Menu
Libération
EDITORIAL

Archaïsme

publié le 29 avril 2015 à 20h16

Le président indonésien Joko Widodo, élu en 2014, porte volontiers des baskets et déclare à qui veut l’entendre sa passion pour le heavy metal dont l’Indonésie est la première scène en Asie. Il s’est fait élire en arguant de sa proximité avec les gens simples et de sa considération pour les droits de l’homme. Pourtant son pays, après avoir exécuté sept ressortissants étrangers, s’apprête à mettre à mort Serge Atlaoui, qui clame son innocence et qui serait le premier Français exécuté depuis trente-huit ans, en France ou à l’étranger.

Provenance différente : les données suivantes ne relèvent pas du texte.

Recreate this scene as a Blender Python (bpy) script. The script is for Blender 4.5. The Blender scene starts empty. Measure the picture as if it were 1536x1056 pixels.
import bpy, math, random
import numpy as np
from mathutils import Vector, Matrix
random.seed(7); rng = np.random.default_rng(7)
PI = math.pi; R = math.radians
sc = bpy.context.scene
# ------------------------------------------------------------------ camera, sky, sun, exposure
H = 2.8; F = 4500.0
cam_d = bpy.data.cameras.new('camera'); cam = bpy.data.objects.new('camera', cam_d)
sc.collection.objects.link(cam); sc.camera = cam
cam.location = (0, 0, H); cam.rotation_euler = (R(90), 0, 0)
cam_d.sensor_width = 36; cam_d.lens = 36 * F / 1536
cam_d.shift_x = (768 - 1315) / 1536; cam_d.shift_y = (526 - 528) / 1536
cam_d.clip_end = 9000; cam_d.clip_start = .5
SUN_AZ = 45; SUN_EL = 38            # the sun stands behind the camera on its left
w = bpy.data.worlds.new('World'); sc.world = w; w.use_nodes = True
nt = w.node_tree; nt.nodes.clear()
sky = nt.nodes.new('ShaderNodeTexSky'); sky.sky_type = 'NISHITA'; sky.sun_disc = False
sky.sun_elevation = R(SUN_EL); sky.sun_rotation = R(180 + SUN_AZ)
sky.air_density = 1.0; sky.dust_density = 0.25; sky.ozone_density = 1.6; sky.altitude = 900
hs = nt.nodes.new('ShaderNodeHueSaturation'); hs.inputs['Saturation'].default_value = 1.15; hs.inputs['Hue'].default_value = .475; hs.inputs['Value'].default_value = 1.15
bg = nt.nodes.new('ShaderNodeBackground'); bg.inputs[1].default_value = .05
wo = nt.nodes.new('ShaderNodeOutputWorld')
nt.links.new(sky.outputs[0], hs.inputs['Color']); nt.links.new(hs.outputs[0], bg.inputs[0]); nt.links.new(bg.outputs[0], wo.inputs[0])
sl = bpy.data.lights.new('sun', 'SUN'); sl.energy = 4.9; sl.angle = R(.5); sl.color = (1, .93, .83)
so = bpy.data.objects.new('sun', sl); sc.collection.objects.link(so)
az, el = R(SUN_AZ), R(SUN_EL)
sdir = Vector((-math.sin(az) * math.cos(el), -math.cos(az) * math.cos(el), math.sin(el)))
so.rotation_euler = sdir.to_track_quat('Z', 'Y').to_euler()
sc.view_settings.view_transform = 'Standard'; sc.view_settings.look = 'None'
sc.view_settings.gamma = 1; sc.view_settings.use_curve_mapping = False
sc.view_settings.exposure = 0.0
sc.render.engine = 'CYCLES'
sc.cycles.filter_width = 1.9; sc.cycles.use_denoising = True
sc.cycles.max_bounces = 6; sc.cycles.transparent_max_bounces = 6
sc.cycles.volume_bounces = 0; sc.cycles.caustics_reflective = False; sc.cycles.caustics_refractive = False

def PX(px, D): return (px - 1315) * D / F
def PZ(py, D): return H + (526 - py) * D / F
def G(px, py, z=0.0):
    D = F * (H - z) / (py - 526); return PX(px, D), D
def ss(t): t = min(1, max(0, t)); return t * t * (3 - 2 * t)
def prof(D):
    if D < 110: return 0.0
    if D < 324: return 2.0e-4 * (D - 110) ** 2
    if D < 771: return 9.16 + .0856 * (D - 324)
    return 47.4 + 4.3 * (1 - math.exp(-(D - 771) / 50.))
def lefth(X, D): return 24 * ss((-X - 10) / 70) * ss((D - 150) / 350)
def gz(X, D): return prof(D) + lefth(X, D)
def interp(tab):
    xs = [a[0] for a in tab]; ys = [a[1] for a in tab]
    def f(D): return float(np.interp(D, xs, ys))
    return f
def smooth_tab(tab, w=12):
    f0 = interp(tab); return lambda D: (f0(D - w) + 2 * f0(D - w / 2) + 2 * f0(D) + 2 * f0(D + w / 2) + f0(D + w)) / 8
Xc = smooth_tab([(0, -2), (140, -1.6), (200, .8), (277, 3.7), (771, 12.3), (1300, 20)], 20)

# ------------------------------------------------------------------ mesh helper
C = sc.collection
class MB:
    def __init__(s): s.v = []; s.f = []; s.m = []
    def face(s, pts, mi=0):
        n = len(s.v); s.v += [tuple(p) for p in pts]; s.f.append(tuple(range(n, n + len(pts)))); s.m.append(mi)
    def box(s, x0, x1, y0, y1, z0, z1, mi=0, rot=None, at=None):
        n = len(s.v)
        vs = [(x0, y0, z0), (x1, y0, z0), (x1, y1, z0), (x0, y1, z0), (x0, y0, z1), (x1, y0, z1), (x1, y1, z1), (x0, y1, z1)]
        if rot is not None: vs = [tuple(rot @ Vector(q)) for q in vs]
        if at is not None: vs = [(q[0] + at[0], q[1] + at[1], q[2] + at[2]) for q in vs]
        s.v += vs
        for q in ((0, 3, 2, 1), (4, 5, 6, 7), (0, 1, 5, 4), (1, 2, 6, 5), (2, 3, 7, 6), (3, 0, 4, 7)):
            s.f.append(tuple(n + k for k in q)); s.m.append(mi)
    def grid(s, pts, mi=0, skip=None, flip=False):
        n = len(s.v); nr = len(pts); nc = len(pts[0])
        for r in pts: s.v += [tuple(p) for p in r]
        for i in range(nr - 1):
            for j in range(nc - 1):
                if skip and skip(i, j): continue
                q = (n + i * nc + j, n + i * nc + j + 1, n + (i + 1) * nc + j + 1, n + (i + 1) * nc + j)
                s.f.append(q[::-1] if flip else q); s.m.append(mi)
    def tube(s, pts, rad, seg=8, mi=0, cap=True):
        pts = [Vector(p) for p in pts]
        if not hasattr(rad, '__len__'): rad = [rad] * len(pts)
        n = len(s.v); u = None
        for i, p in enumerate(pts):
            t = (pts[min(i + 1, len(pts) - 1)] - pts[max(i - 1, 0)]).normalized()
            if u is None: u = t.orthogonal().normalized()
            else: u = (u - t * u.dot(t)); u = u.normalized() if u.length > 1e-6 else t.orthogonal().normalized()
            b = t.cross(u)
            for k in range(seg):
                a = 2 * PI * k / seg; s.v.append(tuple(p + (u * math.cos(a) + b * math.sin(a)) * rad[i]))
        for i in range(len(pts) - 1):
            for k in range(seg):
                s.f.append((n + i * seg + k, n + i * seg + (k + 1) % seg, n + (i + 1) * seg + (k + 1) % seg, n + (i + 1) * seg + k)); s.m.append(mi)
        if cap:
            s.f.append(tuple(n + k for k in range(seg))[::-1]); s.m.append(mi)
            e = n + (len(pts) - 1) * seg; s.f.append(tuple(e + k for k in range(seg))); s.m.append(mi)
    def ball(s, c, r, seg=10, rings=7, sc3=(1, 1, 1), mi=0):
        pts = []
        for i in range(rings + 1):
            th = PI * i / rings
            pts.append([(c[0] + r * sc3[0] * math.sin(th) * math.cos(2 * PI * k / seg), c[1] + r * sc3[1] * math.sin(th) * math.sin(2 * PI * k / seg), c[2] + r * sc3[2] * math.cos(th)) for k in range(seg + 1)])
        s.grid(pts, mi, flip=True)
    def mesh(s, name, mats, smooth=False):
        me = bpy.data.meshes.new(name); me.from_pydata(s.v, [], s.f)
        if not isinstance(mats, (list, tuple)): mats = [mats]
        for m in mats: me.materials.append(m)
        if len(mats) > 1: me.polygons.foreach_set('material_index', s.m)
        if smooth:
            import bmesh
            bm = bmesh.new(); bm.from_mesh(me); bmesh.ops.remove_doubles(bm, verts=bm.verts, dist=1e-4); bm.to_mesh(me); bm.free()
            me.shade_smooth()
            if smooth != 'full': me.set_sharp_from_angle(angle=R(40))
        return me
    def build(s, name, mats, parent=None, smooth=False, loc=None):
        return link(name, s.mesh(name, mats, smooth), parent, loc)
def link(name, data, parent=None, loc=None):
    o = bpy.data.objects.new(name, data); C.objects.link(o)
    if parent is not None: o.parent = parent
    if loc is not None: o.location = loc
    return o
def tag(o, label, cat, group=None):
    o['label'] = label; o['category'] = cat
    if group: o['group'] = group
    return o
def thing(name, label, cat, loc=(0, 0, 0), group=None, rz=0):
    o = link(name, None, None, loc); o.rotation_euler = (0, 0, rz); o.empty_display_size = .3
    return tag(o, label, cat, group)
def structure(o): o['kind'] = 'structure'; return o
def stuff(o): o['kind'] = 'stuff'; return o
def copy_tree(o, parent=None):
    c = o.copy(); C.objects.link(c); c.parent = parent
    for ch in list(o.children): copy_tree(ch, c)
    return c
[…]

Pour écarter cette menace, on pourrait expliquer au président rocker que l’abolition de la peine de mort est un pas indispensable dans la construction d’une société démocratique, que la civilisation et ses lois proscrivent aux Etats de mettre à mort quiconque, serait-il le plus endurci des criminels, que la peine capitale ne joue aucun rôle dissuasif envers les criminels, que les pays où elle a été abolie ne sont pas plus frappés que les autres par l’insécurité et que dans le cas d’une erreur judiciaire - cela arrive -, on tue de surcroît des innocents. A cet élu hors norme qui cultive une image de modernité, on pourrait aussi faire remarquer que, sur le long terme, les nations du monde abandonnent l’une après l’autre cette pratique inhumaine, qu’elles remplacent par des peines de prison longues et incompressibles. Mais c’est sans doute inutile : seule une pression politique vigoureuse et la menace de sanctions diplomatiques et économiques pourra faire reculer ce pouvoir archaïque et sauver Serge Atlaoui.